D128 plans to continue exclusive contracts with Coca-Cola

LHS and VHHS have contracts with Coca-Cola to sell their products in vending machines for all sugar free products.

Molly Boufford

LHS and VHHS have contracts with Coca-Cola to sell their products in vending machines for all sugar free products.

Libertyville and Vernon Hills High Schools currently have exclusive contracts with Coca-Cola that are carried out through Great Lakes Coca-Cola Bottling and will continue these contracts for the foreseeable future, according to a district official.

These contracts, which last five years in length and are continuously renewed by District 128, began many years ago for LHS and in 2014 for VHHS. The food service company for LHS has a contract with Coke, which is a factor in keeping up contracts between Coca-Cola.

According to the district Assistant Superintendent for Business Daniel Stanley, during the 2018-2019 school year, LHS made a profit of $28,163 from its contract, and Vernon Hills made just under $11,000. There is a $12,000 flat payment the company pays to the high schools, and the rest of the profit is composed of commission sales.

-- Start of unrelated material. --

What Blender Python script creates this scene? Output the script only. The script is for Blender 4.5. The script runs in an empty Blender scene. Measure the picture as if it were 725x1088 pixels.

LHS clearly makes a higher profit off commission than VHHS, which could be attributed to the greater number of students and fewer vending machines at Vernon Hills, according to Mr. Stanley.

“[The contracts are] the same service; it’s just easier if we have one contract for both high schools,” stated Mr. Stanley. 

Mr. Stanley also mentioned that he looks over the contracts but ultimately has attorneys verify the legal statements. Considering the processes are identical, he expressed combining the contracts would be beneficial for District 128.

“When Coke presents us with a contract, there’s language in the contract that says they will be the exclusive product on the campus; that would include water that comes from Coke, which is Dasani, Powerade [instead of] Gatorade,” stated Student Activities Director Jennifer Uliks. Due to the terms of the contract, LHS can only have non-Coca-Cola products if they are not in direct competition with Coca-Cola beverages.

According to Mr. Stanley, this type of arrangement is mutually beneficial for the high school and the bottling company.

“The provider pays money to the school for having that exclusive agreement so Coca-Cola or Pepsi Cola or whatever will typically pay money to it and also the schools’ get commission off of sales,” he stated.

The sale of diet sodas in District 128 and high schools across the country was prompted by Michelle Obama’s Let’s Move campaign, which pushed school cafeterias to eliminate or lessen the number of sugary drink options for high schoolers in an effort to lower obesity rates. As a result, many soda companies formed a pact with other companies to make contracts with schools, selling only diet products.

“Beverage companies like Pepsi and Coke came together and said [they] want to tackle this problem of childhood obesity, [making] an alliance with each other to say [they were] not going to sell sugar products to schools and do diet [beverages],” clarified Mrs. Uliks.

The high schools do not have influence on which beverages are sold during the school days, but at after-school events such as basketball or football games, regular beverages (regular Coca-Cola instead of Diet Coke, for example) are permitted to be sold.